Es politóloga con Licenciatura de El Colegio de México y doctorado de la Universidad de Princeton. Profesora de Ciencia Política del ITAM, y autora de numerosos artículos sobre política mexicana y relaciones México-Estados Unidos. Ha sido profesora visitante en las Universidades de Georgetown y Berkeley. Es comentarista de radio y televisión. Coordinó el libro Gritos y susurros: experiencias intempestivas de 38 mujeres.
Como dijera famosamente Foucault, “Creo que la gente es suficientemente grande para decidir por sí misma por quién votar”. Y por ello a mí -como a él- el papel del intelectual que se coloca por encima de la sociedad para dar lecciones y sentencias inapelables me resulta incómodo. Me aliena la jactancia del “intelectual”. Del que se define a sí mismo como tal y arma cofradías en torno al término. Un vocablo que se ha vuelto sinónimo del elitismo, del país de privilegios, de la construcción cupular que caracteriza al mundo de la cultura. Las ideas también forman parte de los múltiples monopolios que mantienen maniatado a México. Ideas consagradas, defendidas, diseminadas y sacralizadas por pequeños grupos -generalmente de hombres- que se encargan de decirle al país lo que debe pensar.

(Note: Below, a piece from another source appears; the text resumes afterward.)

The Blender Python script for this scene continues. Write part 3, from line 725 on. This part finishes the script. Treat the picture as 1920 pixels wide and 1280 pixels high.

Estamos aún lejos del paradigma diferente y necesario en el cual un pensador, un escritor, un abogado, o un experto en economía política usa su trabajo, su análisis, sus reflexiones, su manera de actuar y de pensar para aclarar una situación específica en la cual puede verdaderamente hacer un aporte teórico y práctico. Pienso con admiración en aquellos que sí lo hacen. Ana Laura Magaloni y su trabajo en torno a la reforma judicial; Carlos Elizondo y sus reflexiones sobre la reforma fiscal; Marta Lamas y sus contribuciones a la despenalización del aborto; Juan Pardinas y su investigación sobre el gasto público; Mauricio Merino y sus propuestas de renovación institucional. Los que sí están aportando a la percepción, al conocimiento, a la evaluación, a la actuación.
Personas que están influyendo en el debate público no para pontificar o para moralizar o para apoyar a una ideología o a un partido o a un Presidente. Personas que más bien están obligando a las instituciones del país a mirarse a sí mismas; a preguntarse si son capaces de soportar su propia historia ante el peso de la luz pública, si son capaces de reformarse. Ese nuevo grupo no puede ni debe ser catalogado como los “intelectuales” de antaño que vivían de la proximidad con el poder, de las prebendas del presupuesto, del acceso a la pantalla, de los aplausos al Presidente en turno. Y es importante reivindicar y aplaudir el nuevo papel que está surgiendo entre la inteligencia libre, para oponerse a la genuflexión compartida ante el gobierno de Enrique Peña Nieto.
Porque ya hay tantos demasiado confiados, demasiado comprometidos con su caudillo, demasiado fervorosos en la defensa de las promesas que ofrece. Aquellos a los que dan ganas de pedirles que se centren menos en los aplausos a Peña Nieto y más en cómo hacer crecer la economía en su sexenio; que se aboquen menos a ensalzar al Pacto por México y más a hacerlo viable. Hoy el reto para el “intelectual” consiste en saber cómo funciona una economía, cómo incide la globalización, cómo vive el ciudadano mexicano la vida real. Más que buenos escritores hacen falta buenos expertos en política pública; más que buenos retóricos hacen falta buenos conocedores de la técnica legislativa; más que buenos “comentócratas” hacen falta buenos organizadores de la sociedad civil.
Habrá entonces que salir de la torre de marfil y adentrarse en la fábrica del mundo. Separar lo verdadero de lo falso. Proporcionar al ciudadano datos fiables para que pueda tomar sus verdaderas decisiones. Escuchar más a los de abajo que vivir en la pequeña caja de resonancia de los de arriba. Usar los libros, la prensa, la radio, la televisión para debatir y para dialogar, no sólo para monologar. Tener conciencia del servicio público y ser lo que Husserl llamaba “funcionario de la humanidad”: aquel que siempre está cerca de los problemas que preocupan y afectan a la ciudadanía.
Ya no ser el “intelectual” parado en el vértice del poder, sino el contrapoder crítico de quienes lo ejercen. La conciencia cívica capaz de comprender que la cooperación activa de vivir juntos no puede provenir del dictado de unos pocos, o del monopolio de la razón. Es un asunto de muchos. Y de allí que como lo sugiere el filósofo español José Antonio Marina, creo que debemos usar poco el término “intelectual”, y en caso de ello reservarlo para aquellos que estén comprometidos con la sociedad. Aquellos que viven en alerta permanente. Aquellos dispuestos a aumentar las posibilidades de los ciudadanos y no sólo los espacios reservados para su propio clan.